WRITTEN TASK
Starting at the first line of the listing below, repeat each line exactly until the line containing "S.camera = cam", which you include. Leave out pictures.
* * * *
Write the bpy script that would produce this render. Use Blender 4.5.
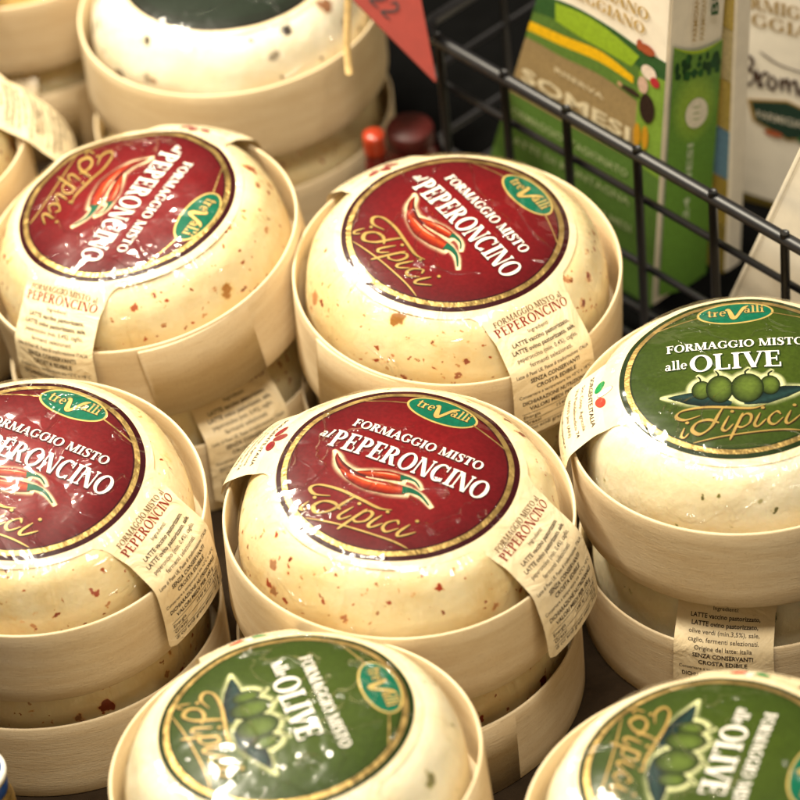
import bpy, math, random
from mathutils import Vector, Matrix, noise

for o in list(bpy.data.objects):
    bpy.data.objects.remove(o)
S = bpy.context.scene
S.render.engine = 'CYCLES'
COL = S.collection
MM = 0.001
PI = math.pi
LZ = 103.0                                   # height (mm) of the label rims of the upper packs

# ------------------------------------------------------------------ camera
PITCH, ROLL, FPX = 42.0, 6.0, 3900.0         # FPX: focal length in pixels of an 800 px wide frame
DIST = FPX * 40 / 116.3
_p = math.radians(PITCH)
BACK = Vector((0, -math.cos(_p), math.sin(_p)))
_r0 = Vector((1, 0, 0)); _u0 = BACK.cross(_r0)
_r = math.radians(-ROLL)
RIGHT = _r0 * math.cos(_r) + _u0 * math.sin(_r)
UP = -_r0 * math.sin(_r) + _u0 * math.cos(_r)
CAMP = BACK * DIST + Vector((0, 0, LZ))
cam_d = bpy.data.cameras.new('camera')
cam = bpy.data.objects.new('camera', cam_d); COL.objects.link(cam)
cam.matrix_world = Matrix.Translation(CAMP * MM) @ Matrix((RIGHT, UP, BACK)).transposed().to_4x4()
cam_d.sensor_width = 36; cam_d.lens = FPX / 800 * 36
cam_d.clip_start = 0.05; cam_d.clip_end = 50
cam_d.dof.use_dof = True
cam_d.dof.focus_distance = (DIST + 2) * MM
cam_d.dof.aperture_fstop = 8.6
cam_d.dof.aperture_blades = 7
S.camera = cam

# ------------------------------------------------------------------ world, lamps, exposure
W = bpy.data.worlds.new('World'); S.world = W; W.use_nodes = True
W.node_tree.nodes['Background'].inputs[0].default_value = (1.0, 0.75, 0.48, 1)
W.node_tree.nodes['Background'].inputs[1].default_value = 0.095
def area(name, loc, target, sx, sy, watts, color, rot=0):
    d = bpy.data.lights.new(name, 'AREA'); d.shape = 'RECTANGLE'
    d.size = sx; d.size_y = sy; d.energy = watts; d.color = color
    o = bpy.data.objects.new(name, d); COL.objects.link(o)
    o.location = loc
    q = (Vector(target) - Vector(loc)).to_track_quat('-Z', 'Y')
    o.rotation_euler = (q.to_matrix() @ Matrix.Rotation(rot, 3, 'Z')).to_euler()
    return o
area('ceiling_strip_lamp', (-0.36, 0.37, 0.85), (-0.07, 0.06, 0.1), 0.46, 0.08, 13, (1.0, 0.90, 0.71), 0.5)
area('ceiling_tube_lamp', (-0.22, 0.02, 1.55), (0, 0, 0.1), 0.7, 0.05, 6, (1.0, 0.92, 0.76), 0.2)
area('fill_lamp', (0.12, -0.38, 1.38), (0.07, 0.12, 0.1), 0.42, 0.22, 10, (1.0, 0.90, 0.74))  # soft fill added to brighten the cartons and box fronts
S.view_settings.view_transform = 'Standard'
S.view_settings.look = 'None'
S.view_settings.exposure = 0.55
S.view_settings.gamma = 1.0
S.cycles.max_bounces = 7; S.cycles.diffuse_bounces = 4; S.cycles.glossy_bounces = 3; S.cycles.transparent_max_bounces = 8

# ------------------------------------------------------------------ materials
class NT:
    def __init__(s, name):
        s.m = bpy.data.materials.new(name); s.m.use_nodes = True
        s.t = s.m.node_tree; s.bsdf = s.t.nodes['Principled BSDF']; s.out = s.t.nodes['Material Output']
    def n(s, typ, ins=None, **kw):
        x = s.t.nodes.new(typ)
        for k, v in kw.items(): setattr(x, k, v)
        for k, v in (ins or {}).items():
            if hasattr(v, 'is_linked') or isinstance(v, bpy.types.NodeSocket): s.t.links.new(v, x.inputs[k])
            else: x.inputs[k].default_value = v
        return x
    def math(s, op, a, b=0.0, c=None, clamp=False):
        x = s.n('ShaderNodeMath', operation=op, use_clamp=clamp)
        for i, v in enumerate((a, b, c)):
            if v is None: continue
            if isinstance(v, bpy.types.NodeSocket): s.t.links.new(v, x.inputs[i])
            else: x.inputs[i].default_value = v
        return x.outputs[0]
    def mix(s, f, a, b):
        x = s.n('ShaderNodeMix', data_type='RGBA')
        for i, v in ((0, f), (6, a), (7, b)):
            if isinstance(v, bpy.types.NodeSocket): s.t.links.new(v, x.inputs[i])
            else: x.inputs[i].default_value = v if i == 0 else tuple(v) + (1,)
        return x.outputs[2]
    def mapr(s, v, a, b, c=0.0, d=1.0, smooth=True):
        x = s.n('ShaderNodeMapRange', {0: v, 1: a, 2: b, 3: c, 4: d})
        if smooth: x.interpolation_type = 'SMOOTHSTEP'
        return x.outputs[0]
    def link(s, a, b): s.t.links.new(a, b)
    def set(s, **kw):
        for k, v in kw.items():
            k = k.replace('_', ' ')
            if isinstance(v, bpy.types.NodeSocket): s.t.links.new(v, s.bsdf.inputs[k])
            else: s.bsdf.inputs[k].default_value = (tuple(v) + (1,)) if isinstance(v, tuple) and len(v) == 3 and 'Radius' not in k else v
    def bump(s, h, dist, strength=1.0):
        b = s.n('ShaderNodeBump', {'Height': h, 'Distance': dist, 'Strength': strength})
        s.link(b.outputs[0], s.bsdf.inputs['Normal']); return b

def rnd_coord(t, attr=None):
    """object-space (or stored polar) coordinates, shifted at random for each object"""
    if attr: co = t.n('ShaderNodeAttribute', attribute_name=attr).outputs['Vector']
    else: co = t.n('ShaderNodeTexCoord').outputs['Object']
    inf = t.n('ShaderNodeObjectInfo').outputs['Random']
    sh = t.n('ShaderNodeVectorMath', {0: (3.1, 5.7, 2.3), 'Scale': inf}, operation='SCALE').outputs[0]
    return t.n('ShaderNodeVectorMath', {0: co, 1: sh}, operation='ADD').outputs[0]

def noise_tex(t, co, scale, detail=3.0, rough=0.55, dist=0.0):
    return t.n('ShaderNodeTexNoise', {'Vector': co, 'Scale': scale, 'Detail': detail, 'Roughness': rough, 'Distortion': dist})

def cheese_mat(name, base, warm, bits):
    """bits: list of (voronoi scale, share, size, core colour, halo colour)"""
    t = NT(name)
    co = rnd_coord(t)
    nz = noise_tex(t, co, 260, 3)
    off = t.n('ShaderNodeVectorMath', {0: nz.outputs['Color'], 1: (0.5, 0.5, 0.5)}, operation='SUBTRACT').outputs[0]
    off = t.n('ShaderNodeVectorMath', {0: off, 'Scale': 0.006}, operation='SCALE').outputs[0]
    cw = t.n('ShaderNodeVectorMath', {0: co, 1: off}, operation='ADD').outputs[0]
    big = noise_tex(t, co, 38, 4, 0.6)
    col = t.mix(t.mapr(big.outputs[0], 0.35, 0.68), base, warm)
    fine = noise_tex(t, co, 420, 2, 0.6)
    col = t.mix(t.math('MULTIPLY', t.mapr(fine.outputs[0], 0.5, 0.75), 0.22), col, tuple(min(1, c * 1.12) for c in base))
    for (sc, share, size, core, halo) in bits:
        v = t.n('ShaderNodeTexVoronoi', {'Vector': cw, 'Scale': sc, 'Randomness': 1.0})
        sep = t.n('ShaderNodeSeparateColor', {0: v.outputs['Color']})
        thr = t.mapr(sep.outputs[0], 1 - share, 1.0, 0.0, size, smooth=False)
        present = t.math('GREATER_THAN', sep.outputs[0], 1 - share)
        d = t.math('SUBTRACT', thr, v.outputs['Distance'])
        m1 = t.math('MULTIPLY', t.mapr(d, -0.10, 0.03), present)
        m2 = t.math('MULTIPLY', t.mapr(d, -0.015, 0.03), present)
        col = t.mix(t.math('MULTIPLY', m1, 0.55), col, halo)
        cc = t.mix(sep.outputs[1], core, tuple(c * 0.45 for c in core))
        col = t.mix(t.math('MULTIPLY', m2, t.mapr(sep.outputs[2], 0.1, 0.6, 0.5, 1.0)), col, cc)
    t.set(Base_Color=col, Roughness=0.42, Subsurface_Weight=0.22, Subsurface_Radius=(0.006, 0.0035, 0.0015), Subsurface_Scale=1.0)
    pit = noise_tex(t, co, 150, 5, 0.6)
    t.bump(pit.outputs[0], 0.0009, 0.6)
    return t.m

M = {}
M['cheese_chili'] = cheese_mat('cheese_chili', (0.84, 0.72, 0.45), (0.80, 0.62, 0.31), [
    (70, 0.16, 0.25, (0.62, 0.25, 0.03), (0.80, 0.50, 0.14)),
    (125, 0.24, 0.33, (0.24, 0.016, 0.005), (0.74, 0.25, 0.035)),
    (220, 0.27, 0.34, (0.38, 0.035, 0.008), (0.78, 0.36, 0.06)),
    (390, 0.30, 0.34, (0.46, 0.08, 0.015), (0.76, 0.44, 0.12))])
M['cheese_olive'] = cheese_mat('cheese_olive', (0.86, 0.79, 0.59), (0.82, 0.71, 0.46), [
    (100, 0.20, 0.26, (0.13, 0.12, 0.02), (0.60, 0.53, 0.20)),
    (210, 0.20, 0.28, (0.24, 0.22, 0.05), (0.64, 0.56, 0.26))])
M['cheese_truffle'] = cheese_mat('cheese_truffle', (0.87, 0.82, 0.68), (0.84, 0.76, 0.57), [
    (125, 0.6, 0.38, (0.05, 0.035, 0.028), (0.45, 0.36, 0.24)),
    (80, 0.4, 0.36, (0.30, 0.13, 0.06), (0.60, 0.42, 0.24))])
M['cheese_plain'] = cheese_mat('cheese_plain', (0.82, 0.62, 0.25), (0.78, 0.55, 0.19), [])

def wood_mat():
    t = NT('thin_poplar_wood')
    co = rnd_coord(t, 'polar')
    mp = lambda k: t.n('ShaderNodeMapping', {'Vector': co, 'Scale': (1.0, 1.0, k)}).outputs[0]
    g = noise_tex(t, mp(7.0), 40, 5, 0.6)                     # broad growth bands along the strip
    f = noise_tex(t, mp(14.0), 170, 3, 0.65)                  # fibres
    p = noise_tex(t, co, 1300, 2, 0.7)                        # pores
    bl = noise_tex(t, co, 14, 3, 0.5)
    col = t.mix(t.mapr(g.outputs[0], 0.28, 0.72), (0.72, 0.565, 0.35), (0.80, 0.665, 0.45))
    col = t.mix(t.math('MULTIPLY', t.mapr(f.outputs[0], 0.55, 0.75), 0.5), col, (0.55, 0.39, 0.22))
    col = t.mix(t.math('MULTIPLY', t.mapr(p.outputs[0], 0.55, 0.72), 0.32), col, (0.50, 0.35, 0.19))
    col = t.mix(t.math('MULTIPLY', t.mapr(bl.outputs[0], 0.5, 0.75), 0.35), col, (0.66, 0.47, 0.27))
    t.set(Base_Color=col, Roughness=0.6, Specular_IOR_Level=0.3)
    h = t.math('ADD', f.outputs[0], t.math('MULTIPLY', p.outputs[0], 0.5))
    t.bump(h, 0.00022, 0.7)
    return t.m
M['wood'] = wood_mat()

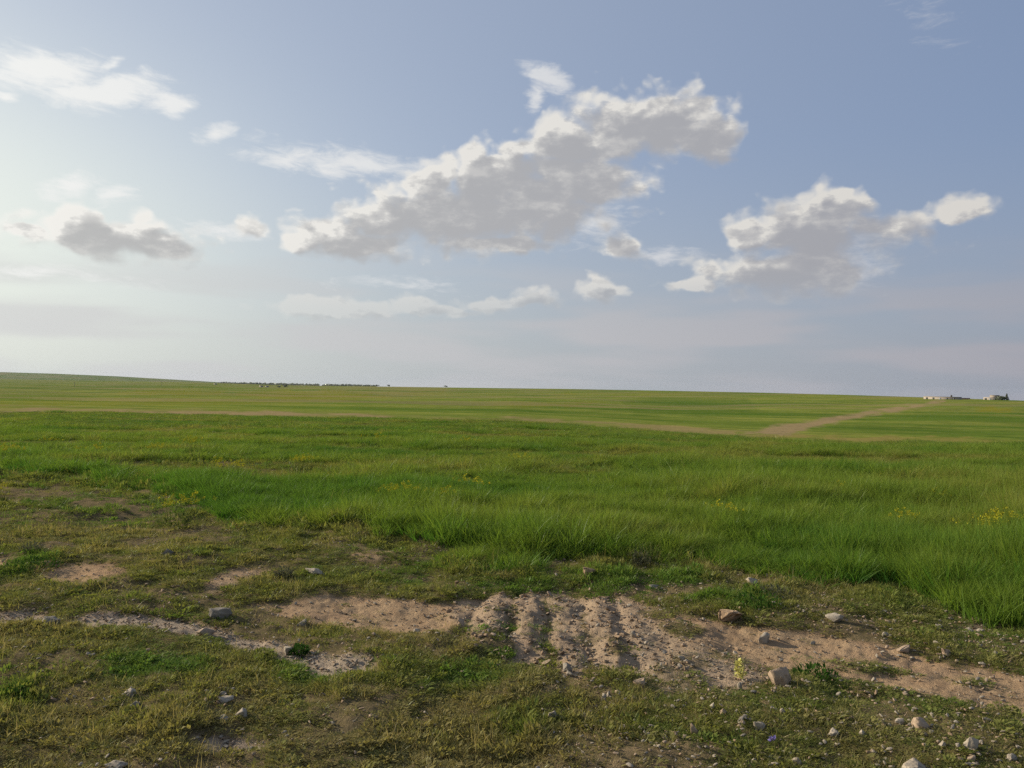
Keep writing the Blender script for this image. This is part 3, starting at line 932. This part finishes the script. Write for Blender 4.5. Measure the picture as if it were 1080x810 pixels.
def far_spot(px, dist, sink=0.):
    u, _ = uv(px, 412)
    x, y = u * dist, dist
    return Vector((x, y, float(terrain(np.array([x]), np.array([y]))[0]) - sink))


def box_part(name, boxes, mat, parent):
    v, f, t = join(*[box_geo(*b) for b in boxes])
    return mesh_np(name, v, f, [mat], parent)


def house(px, dist, w, d, h, label, name='farmhouse', wallm=None, sink=.4, rz=-.95, nwin=3, upper=None):
    r0 = empty(name, far_spot(px, dist, sink), label, 'building', rz=rz)
    bx = [(0, 0, 0, w, d, h)]
    if upper: bx.append((upper[0], 0, h + .003, upper[1], d * .8, upper[2]))
    box_part('wall', bx, wallm or M_plaster, r0)
    box_part('roof', [(0, 0, h + .004, w + .3, d + .3, .18)] if not upper else [(upper[0], 0, h + upper[2] + .006, upper[1] + .3, d * .8 + .3, .18)], M_roofm, r0)
    for i in range(nwin):
        xw = -w / 2 + w * (i + .5) / nwin
        if i == nwin // 2 and nwin > 1:
            box_part('door', [(xw, -d / 2 - .02, .02, 1.0, .05, 2.1)], M_door, r0)
        else:
            wf = box_part('window', [(xw, -d / 2 - .02, 1.1, 1.1, .05, 1.1)], M_glass, r0)
            box_part('sill', [(xw, -d / 2 - .07, 1.0, 1.3, .14, .09)], M_roofm, wf)
    return r0


def z_for(px, py, dist):
    """height at which a point at that distance shows at photo row py"""
    _, v = uv(px, py)
    return CAMH + float(v) * dist


def crown_geo(w, d, h, n, leaf, seed, cone=False):
    g = np.random.default_rng(seed)
    V, Fc, tp = [], [], []
    lob = [(g.normal(0, .25), g.normal(0, .25), .25 + .6 * g.random(), .30 + .25 * g.random()) for _ in range(7)]
    for i in range(n):
        if cone:
            z = g.random(); a = g.random() * 6.283; r_ = (1 - z) ** .8 * .5 * math.sqrt(g.random()) * (.8 + .4 * math.sin(a * 3 + z * 9))
            p = np.array([r_ * math.cos(a) * w, r_ * math.sin(a) * d, z * h])
        else:
            l = lob[int(g.integers(0, 7))]; q = g.normal(0, 1, 3); q = q / np.linalg.norm(q) * l[3] * (g.random() ** .33)
            p = np.array([(l[0] + q[0]) * w * .8, (l[1] + q[1]) * d * .8, max(.05, l[2] + q[2] * .8) * h * .9])
        a_ = g.normal(0, 1, 3); a_ /= np.linalg.norm(a_); b_ = np.cross(a_, g.normal(0, 1, 3)); b_ /= np.linalg.norm(b_)
        s = leaf * (.6 + .8 * g.random()); o = len(V)
        V += [p - a_ * s, p + b_ * s * .6, p + a_ * s, p - b_ * s * .6]; Fc.append((o, o + 1, o + 2, o + 3)); tp += [.2, .5, 1, .5]
    return np.array(V), Fc, np.array(tp)


def tree(px, dist, w, h, label, name='round_tree', cone=False, group=None, sink=0., n=700):
    p = far_spot(px, dist, sink)
    r0 = empty(name, p, label, 'tree', group)
    v, f, t = crown_geo(w, w, h * (.85 if not cone else .95), n, w * .09, int(px * 7), cone); v = v + [0, 0, h * (.12 if not cone else .06)]
    mesh_np('crown', v, f, [M_wood], r0, {'tip': ('FLOAT', t)})
    k = 7; V = []; Fc = []
    for lv, (z, rr_) in enumerate(((-.3, .05), (.25, .035), (.7, .015))):
        V += [(math.cos(i * 6.283 / k) * rr_ * h, math.sin(i * 6.283 / k) * rr_ * h, z * h) for i in range(k)]
    for lv in range(2):
        Fc += [(lv * k + i, lv * k + (i + 1) % k, (lv + 1) * k + (i + 1) % k, (lv + 1) * k + i) for i in range(k)]
    mesh_np('trunk', V, Fc, [M_trunk], r0)
    return r0


def rise(o, px, py_top, dist, h):
    """seat a far building so that its top clears the crest as in the photo; the ground there is nearly level"""
    o.location.z = z_for(px, py_top, dist) - h
    return o


# farm on the right-hand crest
rise(house(994, 455, 19, 5, 2.6, 'long low pale shed on the right skyline at the top of the track', 'low_shed', M_plaster2, nwin=5), 994, 418.3, 455, 2.8)
r0 = empty('block_wall', far_spot(1014, 455), 'low reddish brown block wall right of the long pale shed', 'wall')
box_part('wall_body', [(0, 0, 0, 10, .3, 1.9)], M_red, r0); box_part('coping', [(0, 0, 1.903, 10.1, .4, .1)], M_red, r0)
rise(r0, 1014, 419.6, 455, 2.0)
r0 = empty('water_tank', far_spot(1003.5, 457), 'small dark tank above the right end of the long pale shed', 'tank')
k = 12
V = [(math.cos(i * 6.283 / k) * .45, math.sin(i * 6.283 / k) * .45, z) for z in (0, .9) for i in range(k)] + [(math.cos(i * 6.283 / k) * .2, math.sin(i * 6.283 / k) * .2, 1.08) for i in range(k)]
mesh_np('tank_shell', V, [tuple((lv * k + i, lv * k + (i + 1) % k, (lv + 1) * k + (i + 1) % k, (lv + 1) * k + i)) for lv in range(2) for i in range(k)] + [tuple(range(2 * k, 3 * k))], [M_pole], r0)
box_part('stand', [(sx * .3, sy * .3, -3, .1, .1, 3) for sx in (-1, 1) for sy in (-1, 1)], M_pole, r0)
rise(r0, 1003.5, 416.6, 457, 1.08)
rise(house(1046, 445, 7.0, 4, 2.7, 'cream flat roofed house with stepped upper room beside dark trees on the right skyline', 'farmhouse', M_plaster2, nwin=3, upper=(1.5, 3.8, 1.1), rz=-.9), 1046, 416.6, 445, 4.0)
tree(1054.5, 440, 5.0, 3.4, 'dark broad tree right of the cream house on the skyline', 'round_tree', sink=.9)
tree(1062, 441, 2.6, 4.2, 'dark pointed cypress at the right end of the farm', 'cypress_tree', cone=True, sink=.6)
# tiny steads on the far plain at left
for px, d, w, h, top, lab in ((227, 1500, 7, 3, 404.4, 'tiny pale shed left of the far dark tree belt'), (275.5, 1250, 6, 3, 406.6, 'tiny pale shed in front of the far tree belt, left of a pair'), (281.5, 1250, 5, 2.6, 407.0, 'tiny pale shed in front of the far tree belt, right of a pair')):
    rise(house(px, d, w, 4, h, lab, 'field_shed', M_plaster, nwin=2), px, top, d, h + .2)
for px, d, w, h, lab in ((294, 1200, 5, 3.6, 'small dark tree on the left plain beside the sheds'), (301, 1230, 6.5, 5, 'larger dark tree on the left plain right of the small tree'), (397, 1500, 6, 4, 'lone dark bush on the far skyline left of centre'),
                         (410, 1500, 5, 3.5, 'second small bush on the far skyline right of the lone bush'), (470, 1350, 5, 3.6, 'small tree on the skyline near the middle of the picture')):
    tree(px, d, w, h, lab, 'round_tree', n=300)


def pole(px, dist, h, label):
    r0 = empty('utility_pole', far_spot(px, dist), label, 'pole', 'utility poles on the left plain')
    k = 8
    V = [(math.cos(i * 6.283 / k) * rr_, math.sin(i * 6.283 / k) * rr_, z) for z, rr_ in ((-.4, .2), (h, .13)) for i in range(k)]
    mesh_np('post', V, [(i, (i + 1) % k, k + (i + 1) % k, k + i) for i in range(k)] + [tuple(range(k, 2 * k))], [M_pole], r0)
    box_part('crossarm', [(0, -.2, h - .9, 2.2, .14, .16)], M_pole, r0)
    for sx in (-1, 0, 1): box_part('insulator', [(sx * .95, -.2, h - .737, .12, .12, .28)], M_pole, r0)


pole(78.5, 900, 6.0, 'dark utility pole on the far left slope')
pole(170.5, 1100, 6.5, 'thin utility pole on the plain between the far left slope and the sheds')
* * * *
RESPONSE TO THIS TASK
Write the bpy script that would produce this render. Use Blender 4.5.
import bpy, math, random
from mathutils import Vector, Matrix, noise

for o in list(bpy.data.objects):
    bpy.data.objects.remove(o)
S = bpy.context.scene
S.render.engine = 'CYCLES'
COL = S.collection
MM = 0.001
PI = math.pi
LZ = 103.0                                   # height (mm) of the label rims of the upper packs

# ------------------------------------------------------------------ camera
PITCH, ROLL, FPX = 42.0, 6.0, 3900.0         # FPX: focal length in pixels of an 800 px wide frame
DIST = FPX * 40 / 116.3
_p = math.radians(PITCH)
BACK = Vector((0, -math.cos(_p), math.sin(_p)))
_r0 = Vector((1, 0, 0)); _u0 = BACK.cross(_r0)
_r = math.radians(-ROLL)
RIGHT = _r0 * math.cos(_r) + _u0 * math.sin(_r)
UP = -_r0 * math.sin(_r) + _u0 * math.cos(_r)
CAMP = BACK * DIST + Vector((0, 0, LZ))
cam_d = bpy.data.cameras.new('camera')
cam = bpy.data.objects.new('camera', cam_d); COL.objects.link(cam)
cam.matrix_world = Matrix.Translation(CAMP * MM) @ Matrix((RIGHT, UP, BACK)).transposed().to_4x4()
cam_d.sensor_width = 36; cam_d.lens = FPX / 800 * 36
cam_d.clip_start = 0.05; cam_d.clip_end = 50
cam_d.dof.use_dof = True
cam_d.dof.focus_distance = (DIST + 2) * MM
cam_d.dof.aperture_fstop = 8.6
cam_d.dof.aperture_blades = 7
S.camera = cam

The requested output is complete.